A part to play

The Charlottesville Players Guild will perform its 2022-23 season entirely in the round, with the stage completely surrounded by audience members who are not considered observers, but rather part of the production. That’s the aesthetic Leslie M. Scott-Jones, associate curator of education and public programs at the Jefferson School African American Heritage Center and artistic director of the Charlottesville Players Guild, has helped curate. “Within the Black aesthetic, the audience is part of the show,” Scott-Jones says. “They are a witness. They are integral to how the story unfolds. And depending on who’s in the audience, it may unfold a little differently.”

The plays unfolding at the JSAAHC this season are part of a dream that Scott-Jones and Executive Director Dr. Andrea Douglas shared when founding the CPG: performing all 10 works in August Wilson’s Century Cycle, which spans the entirety of the 20th century and explores what it means to be Black in America.

The cycle, and CPG’s season, launched April 14 with Gem of the Ocean. Set in 1904, the play follows ancient matriarch Aunt Ester as she guides Southern newcomer Citizen Barlow through a spiritual journey while a theft at a local mill causes an uproar.

Chris D. Evans plays Caesar Wilks, a policeman fighting for control over both the community and his own family. His sister “Black” Mary Wilks, played by Aiyana Marcus, rejects Caesar’s authority and instead becomes Aunt Ester’s protégée.

“[Aunt Ester] demands the respect that he calls for, and she doesn’t have to call for it. She just gets it,” Evans says. “He has a badge and a gun. He’s the authority, so people should respect him, but they don’t. Whereas she’s just an elderly woman, and they’re not respecting her for her age. They’re respecting her for everything else that she is and what she gives to the people in the community.”

Marcus sees “Black” Mary’s respect for Aunt Ester in her own desire to learn from her elders, including mentor Scott-Jones.

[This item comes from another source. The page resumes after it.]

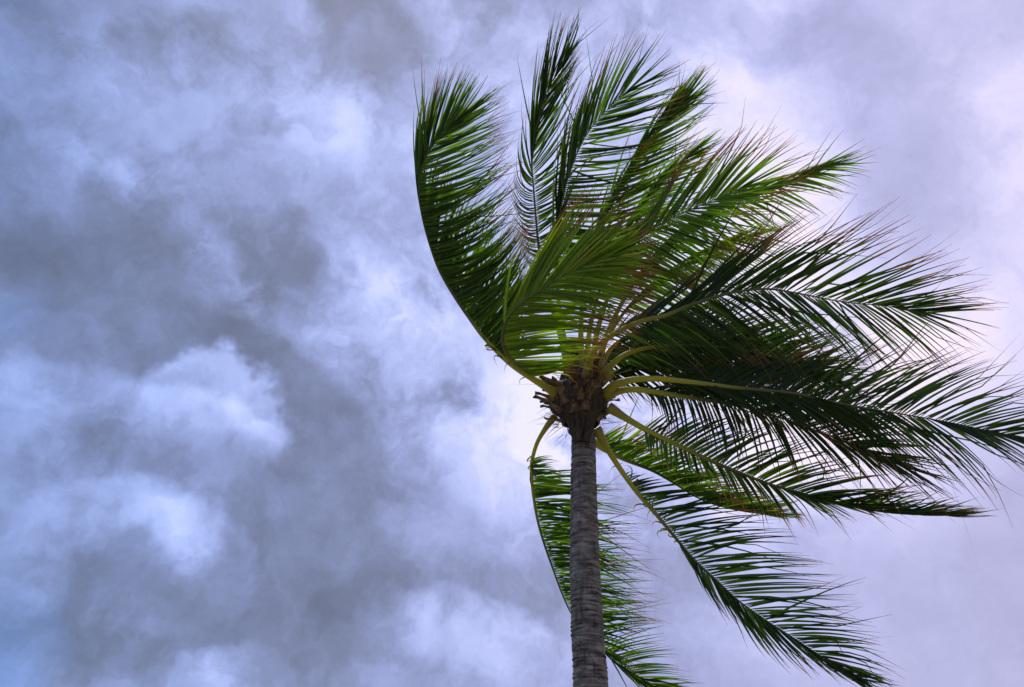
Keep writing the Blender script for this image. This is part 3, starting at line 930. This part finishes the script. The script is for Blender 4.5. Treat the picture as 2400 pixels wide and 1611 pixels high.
def build_sheath():
    vs, fs = [], []
    seg, nr = 48, 40
    z0, z1 = -.44, .66
    for i in range(nr + 1):
        t = i / nr
        z = z0 + (z1 - z0) * t
        r = .070 + .184 * math.exp(-((z + .01) / .19) ** 2) + .035 * max(0, min(1, z / .2)) - .07 * max(0, z - .3) / .3
        for k in range(seg):
            a = 2 * math.pi * k / seg
            nz = mnoise.fractal(Vector((math.cos(a) * 2.8, math.sin(a) * 2.8, z * 8)), 1, 2, 6) * 1.6
            lump = .028 * math.sin(5 * a + z * 9) * math.exp(-(z / .2) ** 2)
            q = r + nz * .03 + lump
            vs.append((CH.x + q * math.cos(a), CH.y + q * math.sin(a), CH.z + z))
    for i in range(nr):
        for k in range(seg):
            a, b = i * seg + k, i * seg + (k + 1) % seg
            fs.append((a, b, b + seg, a + seg))
    fs.append(tuple(nr * seg + k for k in range(seg)))
    me = bpy.data.meshes.new('leaf_sheath')
    me.from_pydata(vs, [], fs)
    return link('leaf_sheath', me, palm, M_SHEATH)


build_sheath()


def build_boot(ang, z, length, width, lean, rr):
    """a dry, torn leaf base: a thick curved scale ending in a ragged point"""
    out = Vector((math.cos(ang), math.sin(ang), 0))
    side = Vector((-math.sin(ang), math.cos(ang), 0))
    vs, fs = [], []
    n, m = 7, 6
    org = CH + Vector((0, 0, z))
    rad = .13 + .10 * math.exp(-((z + .02) / .15) ** 2)
    for layer in (0, 1):
        for i in range(n + 1):
            t = i / n
            for j in range(m + 1):
                v = j / m * 2 - 1
                w = width * (1 - t ** 1.6 * .85) * .5
                rag = (rr.uniform(-.02, .02) if i == n else 0)
                curve = (1 - v * v) * width * .22
                p = org + out * (rad + lean * t * t * length + curve - layer * .014 * (1 - t * .6)) + side * (v * w) + Vector((0, 0, 1)) * (t * length * (1 - .3 * lean) + rag)
                vs.append(tuple(p))
    q = (n + 1) * (m + 1)
    idx = lambda l, i, j: l * q + i * (m + 1) + j
    for i in range(n):
        for j in range(m):
            fs.append((idx(0, i, j), idx(0, i, j + 1), idx(0, i + 1, j + 1), idx(0, i + 1, j)))
            fs.append((idx(1, i, j), idx(1, i + 1, j), idx(1, i + 1, j + 1), idx(1, i, j + 1)))
        for j in (0, m):
            fs.append((idx(0, i, j), idx(0, i + 1, j), idx(1, i + 1, j), idx(1, i, j)))
    for i in (0, n):
        for j in range(m):
            fs.append((idx(0, i, j), idx(0, i, j + 1), idx(1, i, j + 1), idx(1, i, j)))
    me = bpy.data.meshes.new('leaf_base')
    me.from_pydata(vs, [], fs)
    return link('leaf_base', me, palm, M_BOOT)


rb = random.Random(5)
for k in range(22):
    a = 2.4 * k + rb.uniform(-.3, .3)
    z = -.25 + .42 * (k / 21) + rb.uniform(-.03, .03)
    build_boot(a, z, rb.uniform(.13, .24), rb.uniform(.09, .16), rb.uniform(.3, 1.1), rb)


for k in range(13):
    a = rb.choice((math.pi, math.pi, 0.0, -1.9, -1.2)) + rb.uniform(-.55, .55)
    build_boot(a, rb.uniform(-.24, .08), rb.uniform(.10, .17), rb.uniform(.07, .13), rb.uniform(.6, 1.3), rb)


def strands(name, n, seed):
    """loose fibres and dead flower twigs standing out of the crown's heart"""
    rr = random.Random(seed)
    vs, fs = [], []
    for k in range(n):
        a = rr.uniform(0, 2 * math.pi); z = rr.uniform(-.28, .22)
        o = Vector((math.cos(a), math.sin(a), 0))
        p = CH + o * .2 + Vector((0, 0, z))
        d = (o + Vector((rr.gauss(0, .4), rr.gauss(0, .4), rr.gauss(-.1, .5)))).normalized()
        l = rr.uniform(.05, .22)
        if rr.random() < .12:
            l *= 2
        r = rr.uniform(.0015, .004)
        s = d.cross(Vector((.3, .2, 1))).normalized(); u = s.cross(d)
        b = len(vs)
        bendv = Vector((rr.gauss(0, .4), rr.gauss(0, .4), -.3)) * l * .5
        for i in range(4):
            t = i / 3
            c = p + d * (l * t) + bendv * (t * t)
            rt = r * (1 - .8 * t)
            for q in range(3):
                an = 2 * math.pi * q / 3
                vs.append(tuple(c + s * (rt * math.cos(an)) + u * (rt * math.sin(an))))
        for i in range(3):
            for q in range(3):
                x, y = b + i * 3 + q, b + i * 3 + (q + 1) % 3
                fs.append((x, y, y + 3, x + 3))
    me = bpy.data.meshes.new(name)
    me.from_pydata(vs, [], fs)
    o = link(name, me, palm, M_SHEATH)
    o['kind'] = 'stuff'
    return o


strands('loose_fibre', 260, 9)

“Thinking about the spiritual aspects of this play, I do think that it’s very timely,” Marcus says. “I can just speak for myself as a Black person, as a theater goer, as an artist: to be able to encounter a play that really harnesses the themes of binding, healing, and cleansing, and what that means for legacy and intergenerational relationships…I find it nourishing to be a part of.”

With Scott-Jones directing, Evans and Marcus are joined by cast members Richelle Claiborne, Hyison Payne, Derick Javon Williams, Jamahl Garrison-Lowe and Christopher Baumer.

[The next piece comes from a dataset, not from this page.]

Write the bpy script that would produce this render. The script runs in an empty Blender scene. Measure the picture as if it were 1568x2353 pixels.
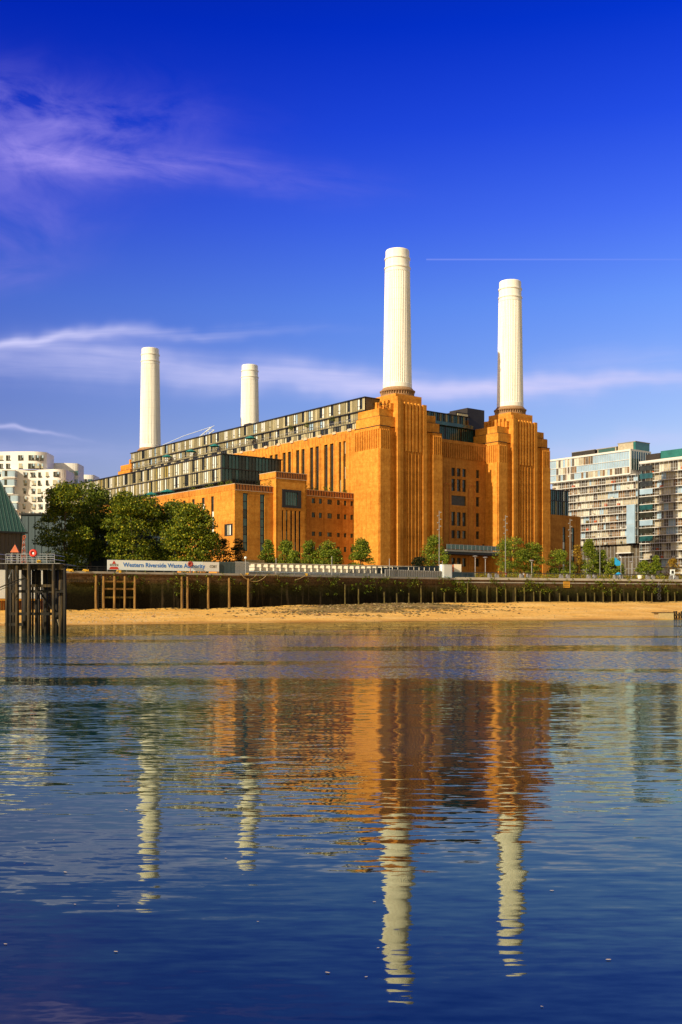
import bpy, math, random
import numpy as np
R = math.radians
S = bpy.context.scene
COL = S.collection

# ------------------------------------------------------------------ camera
F = 2419.0; CX = 784.0; YH = 1385.0; EYE = 3.0      # pinhole constants of a 1568 px wide frame
cam = bpy.data.cameras.new('camera'); camo = bpy.data.objects.new('camera', cam); COL.objects.link(camo)
camo.location = (0, 0, EYE); camo.rotation_euler = (R(90), 0, 0)
cam.sensor_fit = 'HORIZONTAL'; cam.sensor_width = 36; cam.lens = 36 * F / 1568
cam.shift_y = (YH - 1176.5) / 1568
cam.clip_start = 0.5; cam.clip_end = 12000
S.camera = camo

# building axes: U runs along the river front, V runs away from the river
O = np.array([17.7, 330.0]); U = np.array([.785, .620]); U /= np.linalg.norm(U); V = np.array([-U[1], U[0]])
ANG = math.atan2(U[1], U[0])
SUN_EL = 28.0
sh = U * 1.0 + V * 0.097; sh /= np.linalg.norm(sh)          # horizontal direction the sunlight travels
SUN_AZ = math.atan2(-sh[0], -sh[1])                         # compass style, clockwise from +Y

# ------------------------------------------------------------------ sky
W = bpy.data.worlds.new('World'); S.world = W; W.use_nodes = True
wt = W.node_tree; wt.nodes.clear()
def N(t, kind, **k):
    n = t.nodes.new(kind)
    for a, b in k.items():
        setattr(n, a, b)
    return n
def L(t, a, b): t.links.new(a, b)
def mathn(t, op, a, b=None, c=None, clamp=False):
    n = N(t, 'ShaderNodeMath', operation=op, use_clamp=clamp)
    for i, v in enumerate((a, b, c)):
        if v is None: continue
        if isinstance(v, (int, float)): n.inputs[i].default_value = v
        else: L(t, v, n.inputs[i])
    return n.outputs[0]
def mixc(t, fac, a, b, mode='MIX'):
    n = N(t, 'ShaderNodeMix', data_type='RGBA', blend_type=mode)
    for i, v in ((0, fac), (6, a), (7, b)):
        if isinstance(v, (int, float)): n.inputs[i].default_value = v
        elif isinstance(v, tuple): n.inputs[i].default_value = v + ((1,) if len(v) == 3 else ())
        else: L(t, v, n.inputs[i])
    return n.outputs[2]
def ramp(t, fac, pts, interp='LINEAR'):
    n = N(t, 'ShaderNodeValToRGB'); cr = n.color_ramp; cr.interpolation = interp
    while len(cr.elements) < len(pts): cr.elements.new(0.5)
    for e, (p, c) in zip(cr.elements, pts):
        e.position = p; e.color = (c if len(c) == 4 else tuple(c) + (1,))
    L(t, fac, n.inputs[0]); return n.outputs[0]
sky = N(wt, 'ShaderNodeTexSky', sky_type='NISHITA', sun_disc=False, sun_elevation=R(SUN_EL), sun_rotation=SUN_AZ,
        altitude=0, air_density=1.0, dust_density=0.4, ozone_density=3.0)
tc = N(wt, 'ShaderNodeTexCoord'); sx = N(wt, 'ShaderNodeSeparateXYZ'); L(wt, tc.outputs['Generated'], sx.inputs[0])
dx, dy, dz = sx.outputs
# tint: the photograph's polarised, deeply saturated blue, strongest opposite the sun, turning into an added warm fill behind the camera
elev = mathn(wt, 'MAXIMUM', dz, 0.0)
tint = ramp(wt, elev, [(0.0, (1.15, .98, .92)), (0.12, (1.02, .90, 1.02)), (0.20, (.76, .82, 1.24)), (0.27, (.53, .73, 1.48)), (0.34, (.29, .47, 1.66)), (0.41, (.10, .27, 1.68)), (0.48, (.008, .15, 1.55)), (0.60, (.004, .08, 1.0)), (1.0, (.02, .06, .6))])
blue = mixc(wt, 1.0, sky.outputs[0], tint, 'MULTIPLY')
side = N(wt, 'ShaderNodeMapRange'); L(wt, dx, side.inputs[0]); side.inputs[1].default_value = -.36; side.inputs[2].default_value = .36; side.inputs[3].default_value = 0; side.inputs[4].default_value = 1
blue = mixc(wt, 1.0, blue, ramp(wt, side.outputs[0], [(0.0, (.72, .66, .86)), (.5, (.95, .95, 1.0)), (1.0, (1.28, 1.18, 1.05))]), 'MULTIPLY')
warm = mixc(wt, 1.0, sky.outputs[0], (1.85, 1.22, .60), 'MULTIPLY')  # brightened warm sky, added as fill light for camera-facing walls
ysm = N(wt, 'ShaderNodeMapRange', interpolation_type='SMOOTHSTEP'); L(wt, dy, ysm.inputs[0])
ysm.inputs[1].default_value = 0.10; ysm.inputs[2].default_value = -0.45; ysm.inputs[3].default_value = 0; ysm.inputs[4].default_value = 1
base = mixc(wt, ysm.outputs[0], blue, warm)
# cirrus, laid out on the dome by azimuth (a) and elevation (e)
a = mathn(wt, 'DIVIDE', dx, mathn(wt, 'MAXIMUM', mathn(wt, 'ABSOLUTE', dy), .05))
e = mathn(wt, 'DIVIDE', dz, mathn(wt, 'MAXIMUM', mathn(wt, 'ABSOLUTE', dy), .05))
def noise(t, vec, sc, det=6, rough=.55, dist=0.0):
    n = N(t, 'ShaderNodeTexNoise'); n.inputs['Scale'].default_value = sc; n.inputs['Detail'].default_value = det
    n.inputs['Roughness'].default_value = rough; n.inputs['Distortion'].default_value = dist; L(t, vec, n.inputs[0]); return n.outputs[0]
def comb(t, x, y, z=0.0):
    n = N(t, 'ShaderNodeCombineXYZ')
    for i, v in enumerate((x, y, z)):
        if isinstance(v, (int, float)): n.inputs[i].default_value = v
        else: L(t, v, n.inputs[i])
    return n.outputs[0]
wob = mathn(wt, 'MULTIPLY', mathn(wt, 'SUBTRACT', noise(wt, comb(wt, a, e), 5, 4), .5), .07)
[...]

Following the Gem of the Ocean run, William Shakespeare makes his second appearance in the CPG lineup with Titus Andronicus. Like CPG’s 2018 rendition of Macbeth, which was retitled Black Mac, Scott-Jones says the production will be “Black as fuck.”

“A lot of people have trouble relating to Shakespeare because of the language,” Scott-Jones says. “But 20 minutes in, you kind of get a Shakespeare ear, like okay, I get what they’re saying now. When you pair that with a Black aesthetic, it doesn’t take those 20 minutes.”

The CPG production will transport Shakespeare’s ancient Roman characters to 1835, when a group of enslaved African Muslims successfully rebelled against the Empire of Brazil in what is now known as the Malê revolt.

“That’s the beauty of Shakespeare, is that you change it to fit the time, and a different place, and a completely different background configuration, because his writing is so universal,” Scott-Jones says.

Putting Shakespeare between two plays by Wilson, who is sometimes referred to as the “Black Shakespeare,” is deliberate. Both playwrights’ works ponder universal concepts in an almost musical cadence, thanks to Shakespeare’s love of poetry and Wilson’s muse, the blues.

In Two Trains Running, that lyricism is evident: “There are always and only two trains running. There is life and there is death. Each of us rides them both.” The play, an account of the urban renewal movement uprooting Black neighborhoods in 1960s Pittsburgh, is the CPG season finale and the sixth installment in the Century Cycle.

Next season, Scott-Jones plans to complete the cycle with Ma Rainey’s Black Bottom, a play about Chicago blues singers in the 1920s; Seven Guitars, a 1940s study of seven characters; and King Hedley II, where those characters are revisited 40 years later.

Finishing Wilson’s cycle will be possible, Scott-Jones says, because of the season subscriptions that funded half of CPG’s locally written lineup in 2021.

“That is amazing support,” she says. “It shows everyone that works here, that does a show with us, that there is support, that this is wanted, that people are going to come. They are committed and want to see us do well.”

Scott-Jones believes CPG has gained community support by providing Charlottesville with a uniquely communal product that draws on the lived experiences of the cast, the crew, and even the audience.

“You’re not just watching it here, you are witnessing it, which requires you to be present in the moment,” Scott-Jones says. “I think that is why the audience we have built keeps coming back.”